--- start ---

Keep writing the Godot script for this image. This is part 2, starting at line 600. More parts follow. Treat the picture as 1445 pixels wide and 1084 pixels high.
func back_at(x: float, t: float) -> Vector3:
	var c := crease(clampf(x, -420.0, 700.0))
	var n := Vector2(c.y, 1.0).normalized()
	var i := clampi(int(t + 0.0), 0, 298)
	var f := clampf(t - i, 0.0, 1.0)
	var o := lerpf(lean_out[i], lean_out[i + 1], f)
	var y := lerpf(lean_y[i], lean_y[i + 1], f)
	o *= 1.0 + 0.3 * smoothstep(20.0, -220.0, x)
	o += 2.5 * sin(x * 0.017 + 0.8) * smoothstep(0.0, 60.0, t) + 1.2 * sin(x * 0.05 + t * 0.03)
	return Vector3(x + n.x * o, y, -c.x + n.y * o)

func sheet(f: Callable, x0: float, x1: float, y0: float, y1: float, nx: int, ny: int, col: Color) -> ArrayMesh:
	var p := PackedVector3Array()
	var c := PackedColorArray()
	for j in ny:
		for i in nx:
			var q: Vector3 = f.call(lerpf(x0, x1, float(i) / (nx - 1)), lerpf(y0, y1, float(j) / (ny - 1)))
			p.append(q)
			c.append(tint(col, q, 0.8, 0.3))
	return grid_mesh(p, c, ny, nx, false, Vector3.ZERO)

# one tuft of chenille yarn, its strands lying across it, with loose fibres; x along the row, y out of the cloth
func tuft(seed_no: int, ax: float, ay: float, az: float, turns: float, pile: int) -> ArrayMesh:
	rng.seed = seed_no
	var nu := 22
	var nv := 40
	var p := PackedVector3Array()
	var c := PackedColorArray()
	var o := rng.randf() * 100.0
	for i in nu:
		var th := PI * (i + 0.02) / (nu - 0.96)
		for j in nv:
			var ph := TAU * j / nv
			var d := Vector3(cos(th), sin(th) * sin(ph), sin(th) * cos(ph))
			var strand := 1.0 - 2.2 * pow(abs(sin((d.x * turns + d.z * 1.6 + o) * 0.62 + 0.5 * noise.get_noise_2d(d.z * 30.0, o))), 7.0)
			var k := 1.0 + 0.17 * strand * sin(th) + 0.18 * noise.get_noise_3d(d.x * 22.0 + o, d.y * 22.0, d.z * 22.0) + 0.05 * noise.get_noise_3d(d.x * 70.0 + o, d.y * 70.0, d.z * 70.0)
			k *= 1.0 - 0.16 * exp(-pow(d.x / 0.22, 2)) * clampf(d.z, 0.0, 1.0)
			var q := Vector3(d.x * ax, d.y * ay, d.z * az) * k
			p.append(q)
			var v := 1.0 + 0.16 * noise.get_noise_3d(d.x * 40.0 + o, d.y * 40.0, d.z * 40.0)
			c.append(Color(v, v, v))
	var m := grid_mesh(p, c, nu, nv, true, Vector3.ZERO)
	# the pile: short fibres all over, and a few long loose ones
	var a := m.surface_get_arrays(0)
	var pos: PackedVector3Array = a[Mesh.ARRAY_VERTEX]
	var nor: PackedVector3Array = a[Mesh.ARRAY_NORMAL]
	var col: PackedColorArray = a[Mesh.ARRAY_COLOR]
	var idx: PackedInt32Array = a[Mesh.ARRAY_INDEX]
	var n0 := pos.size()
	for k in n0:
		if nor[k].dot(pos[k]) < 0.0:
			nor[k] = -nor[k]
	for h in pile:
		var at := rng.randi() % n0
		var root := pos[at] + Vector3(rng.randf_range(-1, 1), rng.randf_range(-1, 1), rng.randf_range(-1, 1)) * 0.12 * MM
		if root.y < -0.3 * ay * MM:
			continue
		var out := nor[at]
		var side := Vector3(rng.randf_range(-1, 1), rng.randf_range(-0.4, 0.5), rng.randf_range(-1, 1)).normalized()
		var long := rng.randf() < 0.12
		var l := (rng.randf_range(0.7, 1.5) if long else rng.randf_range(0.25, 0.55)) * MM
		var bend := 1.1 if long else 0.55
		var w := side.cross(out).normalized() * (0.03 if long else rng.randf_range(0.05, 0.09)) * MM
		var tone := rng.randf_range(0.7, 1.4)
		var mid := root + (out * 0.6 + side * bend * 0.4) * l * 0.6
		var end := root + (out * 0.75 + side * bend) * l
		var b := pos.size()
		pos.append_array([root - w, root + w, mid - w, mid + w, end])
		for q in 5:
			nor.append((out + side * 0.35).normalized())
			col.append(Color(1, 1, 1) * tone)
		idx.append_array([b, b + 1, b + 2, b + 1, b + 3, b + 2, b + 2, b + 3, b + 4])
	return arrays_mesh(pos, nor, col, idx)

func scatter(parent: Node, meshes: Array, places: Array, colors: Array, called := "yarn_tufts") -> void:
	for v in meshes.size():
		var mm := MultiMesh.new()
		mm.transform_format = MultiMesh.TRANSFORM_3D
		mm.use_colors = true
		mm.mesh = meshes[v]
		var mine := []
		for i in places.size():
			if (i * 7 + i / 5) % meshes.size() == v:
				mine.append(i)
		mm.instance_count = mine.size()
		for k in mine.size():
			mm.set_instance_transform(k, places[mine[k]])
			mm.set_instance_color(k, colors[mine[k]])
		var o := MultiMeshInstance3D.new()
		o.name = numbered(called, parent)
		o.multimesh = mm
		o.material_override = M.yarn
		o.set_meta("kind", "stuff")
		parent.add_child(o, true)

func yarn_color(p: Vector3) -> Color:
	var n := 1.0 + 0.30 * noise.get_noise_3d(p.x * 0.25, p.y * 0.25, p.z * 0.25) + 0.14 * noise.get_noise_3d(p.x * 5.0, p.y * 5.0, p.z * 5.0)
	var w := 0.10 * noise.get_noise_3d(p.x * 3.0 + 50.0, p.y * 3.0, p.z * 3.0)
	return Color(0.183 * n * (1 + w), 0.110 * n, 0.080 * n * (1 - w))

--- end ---

■ Your instructions: Set down the material above again, word for word.

■ Complete answer:
Keep writing the Godot script for this image. This is part 2, starting at line 600. More parts follow. Treat the picture as 1445 pixels wide and 1084 pixels high.
func back_at(x: float, t: float) -> Vector3:
	var c := crease(clampf(x, -420.0, 700.0))
	var n := Vector2(c.y, 1.0).normalized()
	var i := clampi(int(t + 0.0), 0, 298)
	var f := clampf(t - i, 0.0, 1.0)
	var o := lerpf(lean_out[i], lean_out[i + 1], f)
	var y := lerpf(lean_y[i], lean_y[i + 1], f)
	o *= 1.0 + 0.3 * smoothstep(20.0, -220.0, x)
	o += 2.5 * sin(x * 0.017 + 0.8) * smoothstep(0.0, 60.0, t) + 1.2 * sin(x * 0.05 + t * 0.03)
	return Vector3(x + n.x * o, y, -c.x + n.y * o)

func sheet(f: Callable, x0: float, x1: float, y0: float, y1: float, nx: int, ny: int, col: Color) -> ArrayMesh:
	var p := PackedVector3Array()
	var c := PackedColorArray()
	for j in ny:
		for i in nx:
			var q: Vector3 = f.call(lerpf(x0, x1, float(i) / (nx - 1)), lerpf(y0, y1, float(j) / (ny - 1)))
			p.append(q)
			c.append(tint(col, q, 0.8, 0.3))
	return grid_mesh(p, c, ny, nx, false, Vector3.ZERO)

# one tuft of chenille yarn, its strands lying across it, with loose fibres; x along the row, y out of the cloth
func tuft(seed_no: int, ax: float, ay: float, az: float, turns: float, pile: int) -> ArrayMesh:
	rng.seed = seed_no
	var nu := 22
	var nv := 40
	var p := PackedVector3Array()
	var c := PackedColorArray()
	var o := rng.randf() * 100.0
	for i in nu:
		var th := PI * (i + 0.02) / (nu - 0.96)
		for j in nv:
			var ph := TAU * j / nv
			var d := Vector3(cos(th), sin(th) * sin(ph), sin(th) * cos(ph))
			var strand := 1.0 - 2.2 * pow(abs(sin((d.x * turns + d.z * 1.6 + o) * 0.62 + 0.5 * noise.get_noise_2d(d.z * 30.0, o))), 7.0)
			var k := 1.0 + 0.17 * strand * sin(th) + 0.18 * noise.get_noise_3d(d.x * 22.0 + o, d.y * 22.0, d.z * 22.0) + 0.05 * noise.get_noise_3d(d.x * 70.0 + o, d.y * 70.0, d.z * 70.0)
			k *= 1.0 - 0.16 * exp(-pow(d.x / 0.22, 2)) * clampf(d.z, 0.0, 1.0)
			var q := Vector3(d.x * ax, d.y * ay, d.z * az) * k
			p.append(q)
			var v := 1.0 + 0.16 * noise.get_noise_3d(d.x * 40.0 + o, d.y * 40.0, d.z * 40.0)
			c.append(Color(v, v, v))
	var m := grid_mesh(p, c, nu, nv, true, Vector3.ZERO)
	# the pile: short fibres all over, and a few long loose ones
	var a := m.surface_get_arrays(0)
	var pos: PackedVector3Array = a[Mesh.ARRAY_VERTEX]
	var nor: PackedVector3Array = a[Mesh.ARRAY_NORMAL]
	var col: PackedColorArray = a[Mesh.ARRAY_COLOR]
	var idx: PackedInt32Array = a[Mesh.ARRAY_INDEX]
	var n0 := pos.size()
	for k in n0:
		if nor[k].dot(pos[k]) < 0.0:
			nor[k] = -nor[k]
	for h in pile:
		var at := rng.randi() % n0
		var root := pos[at] + Vector3(rng.randf_range(-1, 1), rng.randf_range(-1, 1), rng.randf_range(-1, 1)) * 0.12 * MM
		if root.y < -0.3 * ay * MM:
			continue
		var out := nor[at]
		var side := Vector3(rng.randf_range(-1, 1), rng.randf_range(-0.4, 0.5), rng.randf_range(-1, 1)).normalized()
		var long := rng.randf() < 0.12
		var l := (rng.randf_range(0.7, 1.5) if long else rng.randf_range(0.25, 0.55)) * MM
		var bend := 1.1 if long else 0.55
		var w := side.cross(out).normalized() * (0.03 if long else rng.randf_range(0.05, 0.09)) * MM
		var tone := rng.randf_range(0.7, 1.4)
		var mid := root + (out * 0.6 + side * bend * 0.4) * l * 0.6
		var end := root + (out * 0.75 + side * bend) * l
		var b := pos.size()
		pos.append_array([root - w, root + w, mid - w, mid + w, end])
		for q in 5:
			nor.append((out + side * 0.35).normalized())
			col.append(Color(1, 1, 1) * tone)
		idx.append_array([b, b + 1, b + 2, b + 1, b + 3, b + 2, b + 2, b + 3, b + 4])
	return arrays_mesh(pos, nor, col, idx)

func scatter(parent: Node, meshes: Array, places: Array, colors: Array, called := "yarn_tufts") -> void:
	for v in meshes.size():
		var mm := MultiMesh.new()
		mm.transform_format = MultiMesh.TRANSFORM_3D
		mm.use_colors = true
		mm.mesh = meshes[v]
		var mine := []
		for i in places.size():
			if (i * 7 + i / 5) % meshes.size() == v:
				mine.append(i)
		mm.instance_count = mine.size()
		for k in mine.size():
			mm.set_instance_transform(k, places[mine[k]])
			mm.set_instance_color(k, colors[mine[k]])
		var o := MultiMeshInstance3D.new()
		o.name = numbered(called, parent)
		o.multimesh = mm
		o.material_override = M.yarn
		o.set_meta("kind", "stuff")
		parent.add_child(o, true)

func yarn_color(p: Vector3) -> Color:
	var n := 1.0 + 0.30 * noise.get_noise_3d(p.x * 0.25, p.y * 0.25, p.z * 0.25) + 0.14 * noise.get_noise_3d(p.x * 5.0, p.y * 5.0, p.z * 5.0)
	var w := 0.10 * noise.get_noise_3d(p.x * 3.0 + 50.0, p.y * 3.0, p.z * 3.0)
	return Color(0.183 * n * (1 + w), 0.110 * n, 0.080 * n * (1 - w))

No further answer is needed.